The interesting part isn't that a large consulting firm got breached. It's what was actually taken.

Files vs. keys

Most breaches expose PII or financial records. This one exposed infrastructure-grade material: cryptographic keys and cloud credentials, the exact set an attacker needs to move laterally into build and deployment pipelines. If any exposed tokens were live and unrotated at the time of theft, an attacker could potentially push malicious code, reach client environments connected through delivery pipelines, or pivot into other Azure resources tied to the same identity. The Monero-only, one-time-sale structure is itself a signal — whoever has this data wants a fast, traceable-resistant payday, which often means they suspect the access window is closing.

Why a DevOps breach isn't "just" a code leak

Azure DevOps repos are frequently where the crown jewels live: proprietary code, CI/CD pipeline definitions, and — critically — the tokens that let automated pipelines deploy to production. A breach here isn't "our code got copied," it's a potential foothold into every environment that trusts that pipeline's credentials. That's why mature security programs increasingly treat DevOps platforms (Azure DevOps, GitHub Enterprise, GitLab) as Tier 0 infrastructure — the same tier as domain controllers and identity providers — rather than as a code repository with a login screen.
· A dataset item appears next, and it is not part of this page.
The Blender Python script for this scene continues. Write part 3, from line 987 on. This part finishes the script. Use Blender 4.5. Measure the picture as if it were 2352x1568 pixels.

The question every client should be asking

If your organization works with Accenture or any large systems integrator, ask concretely: did any shared repos, service accounts, or Azure tenant connections exist between your environment and theirs? Have you been notified about credential rotation? Is there a documented process for revoking third-party access the moment a vendor discloses a breach? Large consulting firms hold standing access into dozens or hundreds of client environments simultaneously — which makes them an unusually attractive single point of compromise for reaching multiple downstream targets through one breach. Vendor risk can't be a procurement-time questionnaire; it has to be continuous.

What to actually do

  1. Inventory any Accenture-adjacent access — treat associated credentials as potentially compromised until proven otherwise.
  2. Rotate shared secrets proactively. Don't wait for a formal vendor notification.
  3. Audit your own DevOps hardening: PAT scope, token expiration, and whether secrets live in a proper vault instead of pipeline variables.
  4. Turn on anomaly detection for service accounts — machine identities rarely get the behavioral monitoring human logins do, and they're exactly what attackers want to abuse post-breach.
  5. Update vendor risk questionnaires to ask specifically about token scoping, secret vaulting, and breach notification SLAs.
  6. Run a tabletop exercise for vendor-originated compromise — most IR plans rehearse internal breaches, not a trusted vendor's leaked credentials becoming your entry point.

The perimeter has moved from the network edge to the identity and credential layer connecting dev tooling to production. Whether or not you have a direct Accenture relationship, this is the prompt to check your own DevOps secret hygiene before it's your name in the forum post.